*Instructions to follow*: Find every line of the listing below where "apartment" appears, and copy it.

BEGIN Dataset content

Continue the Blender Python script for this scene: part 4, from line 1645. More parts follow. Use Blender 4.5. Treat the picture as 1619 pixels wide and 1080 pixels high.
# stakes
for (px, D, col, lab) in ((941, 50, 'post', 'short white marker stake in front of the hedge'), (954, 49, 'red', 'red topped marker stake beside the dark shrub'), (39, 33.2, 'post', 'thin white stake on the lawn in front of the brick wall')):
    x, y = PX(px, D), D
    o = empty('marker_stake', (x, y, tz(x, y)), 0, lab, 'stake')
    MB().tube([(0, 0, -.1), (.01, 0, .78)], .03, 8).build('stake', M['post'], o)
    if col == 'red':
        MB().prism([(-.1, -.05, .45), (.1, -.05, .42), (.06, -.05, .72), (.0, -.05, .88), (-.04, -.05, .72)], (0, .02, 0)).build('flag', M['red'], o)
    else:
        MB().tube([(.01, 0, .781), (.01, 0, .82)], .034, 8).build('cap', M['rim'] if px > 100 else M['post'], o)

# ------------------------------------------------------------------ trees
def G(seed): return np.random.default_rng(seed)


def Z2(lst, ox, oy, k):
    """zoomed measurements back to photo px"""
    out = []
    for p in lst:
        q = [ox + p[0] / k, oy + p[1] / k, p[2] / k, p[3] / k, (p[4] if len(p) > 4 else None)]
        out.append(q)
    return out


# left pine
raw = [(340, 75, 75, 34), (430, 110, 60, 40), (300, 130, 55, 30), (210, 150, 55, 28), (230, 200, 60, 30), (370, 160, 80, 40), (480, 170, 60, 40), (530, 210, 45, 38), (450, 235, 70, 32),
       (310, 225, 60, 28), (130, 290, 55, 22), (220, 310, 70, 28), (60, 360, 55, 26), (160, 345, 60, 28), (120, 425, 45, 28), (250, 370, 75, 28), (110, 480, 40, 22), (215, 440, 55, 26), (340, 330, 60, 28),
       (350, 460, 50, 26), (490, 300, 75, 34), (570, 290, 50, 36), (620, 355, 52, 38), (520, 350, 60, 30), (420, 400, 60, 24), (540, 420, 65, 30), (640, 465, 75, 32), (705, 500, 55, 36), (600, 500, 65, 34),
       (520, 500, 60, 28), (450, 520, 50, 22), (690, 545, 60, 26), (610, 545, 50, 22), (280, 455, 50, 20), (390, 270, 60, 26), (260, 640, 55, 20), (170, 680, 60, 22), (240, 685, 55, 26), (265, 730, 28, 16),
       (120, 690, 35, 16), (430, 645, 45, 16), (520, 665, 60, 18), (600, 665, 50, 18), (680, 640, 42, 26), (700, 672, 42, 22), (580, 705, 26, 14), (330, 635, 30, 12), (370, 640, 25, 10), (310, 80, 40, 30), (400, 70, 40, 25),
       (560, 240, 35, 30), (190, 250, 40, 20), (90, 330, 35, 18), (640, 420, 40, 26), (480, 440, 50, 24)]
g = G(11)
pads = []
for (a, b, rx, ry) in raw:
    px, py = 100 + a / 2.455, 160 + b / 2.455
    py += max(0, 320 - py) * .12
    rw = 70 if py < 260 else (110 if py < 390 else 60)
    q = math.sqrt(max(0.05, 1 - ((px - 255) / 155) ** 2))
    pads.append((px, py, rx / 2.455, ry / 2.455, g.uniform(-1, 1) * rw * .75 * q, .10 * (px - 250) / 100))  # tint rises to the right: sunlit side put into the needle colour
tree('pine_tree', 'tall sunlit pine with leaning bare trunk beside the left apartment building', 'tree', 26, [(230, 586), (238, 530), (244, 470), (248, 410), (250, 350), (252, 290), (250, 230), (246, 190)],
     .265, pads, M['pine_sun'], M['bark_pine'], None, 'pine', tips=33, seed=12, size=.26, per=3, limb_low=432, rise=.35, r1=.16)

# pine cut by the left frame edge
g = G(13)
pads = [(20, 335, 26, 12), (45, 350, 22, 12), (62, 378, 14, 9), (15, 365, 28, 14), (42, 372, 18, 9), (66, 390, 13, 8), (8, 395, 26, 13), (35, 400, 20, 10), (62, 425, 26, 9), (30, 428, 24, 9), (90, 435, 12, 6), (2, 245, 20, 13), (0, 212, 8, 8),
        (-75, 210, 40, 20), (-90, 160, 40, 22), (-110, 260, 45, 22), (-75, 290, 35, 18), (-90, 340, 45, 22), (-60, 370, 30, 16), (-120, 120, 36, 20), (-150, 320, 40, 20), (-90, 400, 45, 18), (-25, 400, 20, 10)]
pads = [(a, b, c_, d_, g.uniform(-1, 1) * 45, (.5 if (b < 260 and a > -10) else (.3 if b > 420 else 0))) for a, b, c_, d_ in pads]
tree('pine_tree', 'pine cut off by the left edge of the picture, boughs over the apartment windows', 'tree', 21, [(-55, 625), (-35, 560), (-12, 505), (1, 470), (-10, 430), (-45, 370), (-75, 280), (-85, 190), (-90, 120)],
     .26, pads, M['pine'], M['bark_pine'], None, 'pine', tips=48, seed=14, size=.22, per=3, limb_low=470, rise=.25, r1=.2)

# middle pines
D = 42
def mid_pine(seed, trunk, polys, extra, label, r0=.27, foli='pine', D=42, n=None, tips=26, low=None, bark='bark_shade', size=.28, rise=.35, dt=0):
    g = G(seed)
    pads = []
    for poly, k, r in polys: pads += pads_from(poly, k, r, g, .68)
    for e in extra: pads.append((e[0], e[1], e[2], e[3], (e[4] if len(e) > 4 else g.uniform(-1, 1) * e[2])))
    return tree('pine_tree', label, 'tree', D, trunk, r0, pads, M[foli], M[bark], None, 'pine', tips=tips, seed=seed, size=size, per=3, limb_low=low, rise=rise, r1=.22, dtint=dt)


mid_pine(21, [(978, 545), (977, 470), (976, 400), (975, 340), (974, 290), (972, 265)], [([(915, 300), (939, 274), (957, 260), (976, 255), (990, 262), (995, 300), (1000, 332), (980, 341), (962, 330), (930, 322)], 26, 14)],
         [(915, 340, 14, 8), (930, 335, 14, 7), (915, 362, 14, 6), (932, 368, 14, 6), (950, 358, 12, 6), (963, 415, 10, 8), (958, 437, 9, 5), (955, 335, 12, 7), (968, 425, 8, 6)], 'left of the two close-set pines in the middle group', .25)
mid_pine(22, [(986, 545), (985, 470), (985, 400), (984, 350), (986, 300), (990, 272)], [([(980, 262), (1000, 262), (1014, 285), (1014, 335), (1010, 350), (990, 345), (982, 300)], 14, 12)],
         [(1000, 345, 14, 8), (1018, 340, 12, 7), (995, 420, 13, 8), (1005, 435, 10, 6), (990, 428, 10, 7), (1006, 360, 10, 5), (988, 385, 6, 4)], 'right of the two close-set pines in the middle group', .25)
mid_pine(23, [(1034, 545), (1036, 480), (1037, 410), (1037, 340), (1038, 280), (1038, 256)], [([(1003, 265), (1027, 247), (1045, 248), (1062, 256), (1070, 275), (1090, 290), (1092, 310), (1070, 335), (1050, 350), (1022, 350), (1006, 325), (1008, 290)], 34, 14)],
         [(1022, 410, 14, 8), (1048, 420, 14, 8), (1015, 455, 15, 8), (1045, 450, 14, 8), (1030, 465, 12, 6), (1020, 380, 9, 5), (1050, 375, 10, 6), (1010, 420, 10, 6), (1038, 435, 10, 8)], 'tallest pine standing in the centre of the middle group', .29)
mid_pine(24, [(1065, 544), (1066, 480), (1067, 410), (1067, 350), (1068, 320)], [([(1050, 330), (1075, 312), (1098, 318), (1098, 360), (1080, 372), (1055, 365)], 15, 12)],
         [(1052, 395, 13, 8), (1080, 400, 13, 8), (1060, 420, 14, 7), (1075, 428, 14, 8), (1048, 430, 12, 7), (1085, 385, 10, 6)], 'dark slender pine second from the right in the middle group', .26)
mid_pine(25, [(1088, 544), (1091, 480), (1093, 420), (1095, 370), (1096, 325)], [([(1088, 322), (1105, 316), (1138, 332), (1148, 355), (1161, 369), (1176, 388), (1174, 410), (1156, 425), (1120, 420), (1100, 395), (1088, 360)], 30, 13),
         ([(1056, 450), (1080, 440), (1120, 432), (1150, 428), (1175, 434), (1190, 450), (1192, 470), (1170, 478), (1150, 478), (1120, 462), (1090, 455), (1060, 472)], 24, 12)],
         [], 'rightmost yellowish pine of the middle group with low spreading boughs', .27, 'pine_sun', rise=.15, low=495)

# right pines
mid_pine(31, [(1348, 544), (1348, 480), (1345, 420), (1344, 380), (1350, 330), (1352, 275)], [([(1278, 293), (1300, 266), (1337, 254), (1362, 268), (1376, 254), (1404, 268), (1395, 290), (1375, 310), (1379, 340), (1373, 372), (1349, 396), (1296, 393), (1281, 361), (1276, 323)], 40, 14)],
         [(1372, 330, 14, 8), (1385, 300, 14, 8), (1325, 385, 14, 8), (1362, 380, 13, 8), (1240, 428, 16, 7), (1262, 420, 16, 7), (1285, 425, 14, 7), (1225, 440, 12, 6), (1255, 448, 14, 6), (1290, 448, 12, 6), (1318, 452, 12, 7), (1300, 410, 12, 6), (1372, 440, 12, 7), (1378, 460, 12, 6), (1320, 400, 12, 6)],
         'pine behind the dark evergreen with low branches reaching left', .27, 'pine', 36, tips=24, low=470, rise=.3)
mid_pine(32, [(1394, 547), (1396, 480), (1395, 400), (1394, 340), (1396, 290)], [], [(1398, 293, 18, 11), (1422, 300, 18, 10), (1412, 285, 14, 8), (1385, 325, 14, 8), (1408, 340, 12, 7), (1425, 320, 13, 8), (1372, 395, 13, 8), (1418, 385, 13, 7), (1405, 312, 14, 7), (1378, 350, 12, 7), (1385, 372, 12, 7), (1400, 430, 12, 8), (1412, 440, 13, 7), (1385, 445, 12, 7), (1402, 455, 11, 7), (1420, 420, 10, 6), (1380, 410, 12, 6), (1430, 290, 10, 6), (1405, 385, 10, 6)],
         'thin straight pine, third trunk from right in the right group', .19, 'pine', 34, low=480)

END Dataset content

*Task output*:
tree('pine_tree', 'tall sunlit pine with leaning bare trunk beside the left apartment building', 'tree', 26, [(230, 586), (238, 530), (244, 470), (248, 410), (250, 350), (252, 290), (250, 230), (246, 190)],
tree('pine_tree', 'pine cut off by the left edge of the picture, boughs over the apartment windows', 'tree', 21, [(-55, 625), (-35, 560), (-12, 505), (1, 470), (-10, 430), (-45, 370), (-75, 280), (-85, 190), (-90, 120)],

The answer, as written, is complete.